**TASK DIRECTIONS**
Among the lines below, count those with "scene". Give the total alone.

**DATA SEGMENT**
☆ ☆ ☆ ☆ ☆ ☆ ☆
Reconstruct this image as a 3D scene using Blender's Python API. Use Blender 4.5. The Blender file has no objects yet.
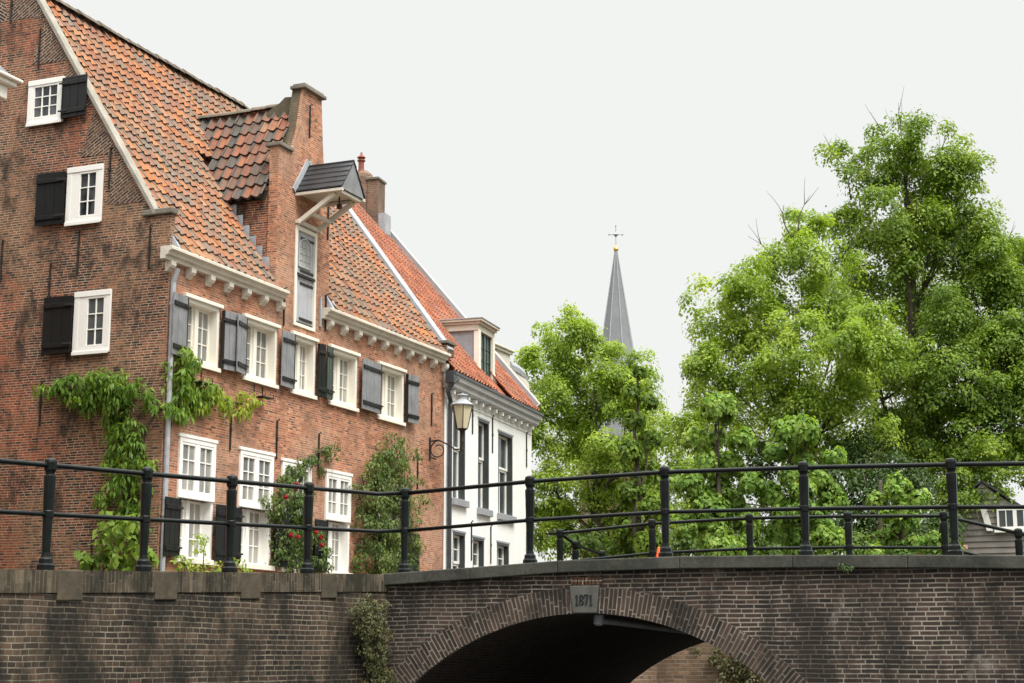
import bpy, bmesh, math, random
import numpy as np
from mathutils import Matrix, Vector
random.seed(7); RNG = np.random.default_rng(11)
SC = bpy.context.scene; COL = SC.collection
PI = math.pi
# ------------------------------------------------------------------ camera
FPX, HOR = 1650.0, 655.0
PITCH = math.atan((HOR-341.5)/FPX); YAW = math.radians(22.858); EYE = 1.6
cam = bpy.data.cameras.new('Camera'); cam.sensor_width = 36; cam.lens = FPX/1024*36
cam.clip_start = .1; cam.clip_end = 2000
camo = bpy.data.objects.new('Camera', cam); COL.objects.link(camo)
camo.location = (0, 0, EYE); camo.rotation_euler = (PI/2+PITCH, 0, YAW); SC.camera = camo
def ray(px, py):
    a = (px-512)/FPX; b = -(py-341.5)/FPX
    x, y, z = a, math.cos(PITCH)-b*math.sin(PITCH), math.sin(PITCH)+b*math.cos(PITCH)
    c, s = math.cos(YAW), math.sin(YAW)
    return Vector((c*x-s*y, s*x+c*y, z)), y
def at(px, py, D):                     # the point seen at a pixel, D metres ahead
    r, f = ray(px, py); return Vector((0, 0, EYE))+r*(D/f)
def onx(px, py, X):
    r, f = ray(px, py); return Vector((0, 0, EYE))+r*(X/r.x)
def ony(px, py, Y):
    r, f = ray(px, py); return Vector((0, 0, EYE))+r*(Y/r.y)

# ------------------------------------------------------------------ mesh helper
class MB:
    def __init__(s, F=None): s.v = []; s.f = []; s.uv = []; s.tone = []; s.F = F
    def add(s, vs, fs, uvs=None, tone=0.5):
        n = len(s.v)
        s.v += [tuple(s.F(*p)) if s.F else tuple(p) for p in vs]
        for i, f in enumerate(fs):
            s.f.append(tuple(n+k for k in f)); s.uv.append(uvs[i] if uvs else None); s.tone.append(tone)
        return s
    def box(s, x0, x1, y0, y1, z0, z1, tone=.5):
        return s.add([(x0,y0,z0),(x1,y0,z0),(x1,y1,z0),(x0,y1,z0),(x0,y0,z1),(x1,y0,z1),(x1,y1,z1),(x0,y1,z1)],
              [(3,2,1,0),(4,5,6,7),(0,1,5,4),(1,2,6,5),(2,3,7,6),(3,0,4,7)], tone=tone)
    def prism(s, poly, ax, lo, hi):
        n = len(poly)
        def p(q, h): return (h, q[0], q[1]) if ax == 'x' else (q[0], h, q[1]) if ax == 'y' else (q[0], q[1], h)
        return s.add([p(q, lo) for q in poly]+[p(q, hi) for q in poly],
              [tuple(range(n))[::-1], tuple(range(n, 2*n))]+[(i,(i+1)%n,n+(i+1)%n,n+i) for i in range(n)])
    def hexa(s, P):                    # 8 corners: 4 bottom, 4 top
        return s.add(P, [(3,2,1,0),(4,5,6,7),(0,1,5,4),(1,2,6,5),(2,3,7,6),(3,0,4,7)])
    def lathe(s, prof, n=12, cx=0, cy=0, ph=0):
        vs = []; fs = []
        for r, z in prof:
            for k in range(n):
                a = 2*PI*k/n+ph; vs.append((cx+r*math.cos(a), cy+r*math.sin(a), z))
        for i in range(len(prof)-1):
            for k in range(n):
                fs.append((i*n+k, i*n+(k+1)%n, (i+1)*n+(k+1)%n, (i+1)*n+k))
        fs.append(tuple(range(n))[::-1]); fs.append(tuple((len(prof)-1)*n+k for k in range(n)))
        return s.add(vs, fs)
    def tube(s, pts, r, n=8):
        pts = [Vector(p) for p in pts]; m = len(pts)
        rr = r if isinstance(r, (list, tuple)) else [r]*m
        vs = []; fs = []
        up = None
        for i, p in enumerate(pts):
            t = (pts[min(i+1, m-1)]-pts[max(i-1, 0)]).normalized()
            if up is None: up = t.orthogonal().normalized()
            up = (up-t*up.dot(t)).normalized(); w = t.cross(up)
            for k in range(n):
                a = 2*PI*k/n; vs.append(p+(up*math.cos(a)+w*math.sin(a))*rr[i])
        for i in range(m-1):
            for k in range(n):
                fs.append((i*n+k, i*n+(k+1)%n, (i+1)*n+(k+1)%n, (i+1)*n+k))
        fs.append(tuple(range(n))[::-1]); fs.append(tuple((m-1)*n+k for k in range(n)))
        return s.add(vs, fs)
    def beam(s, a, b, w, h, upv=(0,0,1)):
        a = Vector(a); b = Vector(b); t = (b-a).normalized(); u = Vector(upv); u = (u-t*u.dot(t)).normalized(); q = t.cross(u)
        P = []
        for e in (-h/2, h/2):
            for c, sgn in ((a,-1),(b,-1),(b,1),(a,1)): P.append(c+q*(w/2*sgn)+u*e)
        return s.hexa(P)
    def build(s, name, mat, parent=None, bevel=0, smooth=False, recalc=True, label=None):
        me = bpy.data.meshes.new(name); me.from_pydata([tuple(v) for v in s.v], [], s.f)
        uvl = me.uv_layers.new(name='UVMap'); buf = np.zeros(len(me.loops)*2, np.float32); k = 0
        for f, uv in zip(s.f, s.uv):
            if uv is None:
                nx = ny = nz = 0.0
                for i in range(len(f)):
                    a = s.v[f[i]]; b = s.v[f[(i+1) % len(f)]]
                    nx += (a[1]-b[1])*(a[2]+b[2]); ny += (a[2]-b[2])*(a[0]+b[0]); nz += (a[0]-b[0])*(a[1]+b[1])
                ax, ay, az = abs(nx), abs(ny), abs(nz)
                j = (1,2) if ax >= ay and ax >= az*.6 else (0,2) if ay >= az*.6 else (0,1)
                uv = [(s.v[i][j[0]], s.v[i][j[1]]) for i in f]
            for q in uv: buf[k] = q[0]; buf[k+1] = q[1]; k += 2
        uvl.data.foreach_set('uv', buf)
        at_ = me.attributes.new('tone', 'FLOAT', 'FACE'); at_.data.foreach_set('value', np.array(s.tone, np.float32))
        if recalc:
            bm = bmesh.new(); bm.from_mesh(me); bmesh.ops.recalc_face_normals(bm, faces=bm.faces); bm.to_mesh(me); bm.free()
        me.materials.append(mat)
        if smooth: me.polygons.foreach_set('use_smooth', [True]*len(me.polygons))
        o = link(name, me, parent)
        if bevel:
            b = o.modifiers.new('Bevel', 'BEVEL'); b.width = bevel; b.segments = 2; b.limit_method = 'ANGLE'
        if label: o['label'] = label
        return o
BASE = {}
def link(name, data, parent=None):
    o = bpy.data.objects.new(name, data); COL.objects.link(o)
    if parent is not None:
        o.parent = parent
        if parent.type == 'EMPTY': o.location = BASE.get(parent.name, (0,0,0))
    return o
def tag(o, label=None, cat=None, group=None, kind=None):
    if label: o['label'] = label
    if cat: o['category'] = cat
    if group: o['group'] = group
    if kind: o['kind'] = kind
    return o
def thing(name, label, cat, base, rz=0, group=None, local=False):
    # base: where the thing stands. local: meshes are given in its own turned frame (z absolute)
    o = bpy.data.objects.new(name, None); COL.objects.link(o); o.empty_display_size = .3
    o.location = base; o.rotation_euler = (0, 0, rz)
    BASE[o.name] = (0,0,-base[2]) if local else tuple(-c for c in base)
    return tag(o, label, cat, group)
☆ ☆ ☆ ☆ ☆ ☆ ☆
**CORRECT RESULT**
2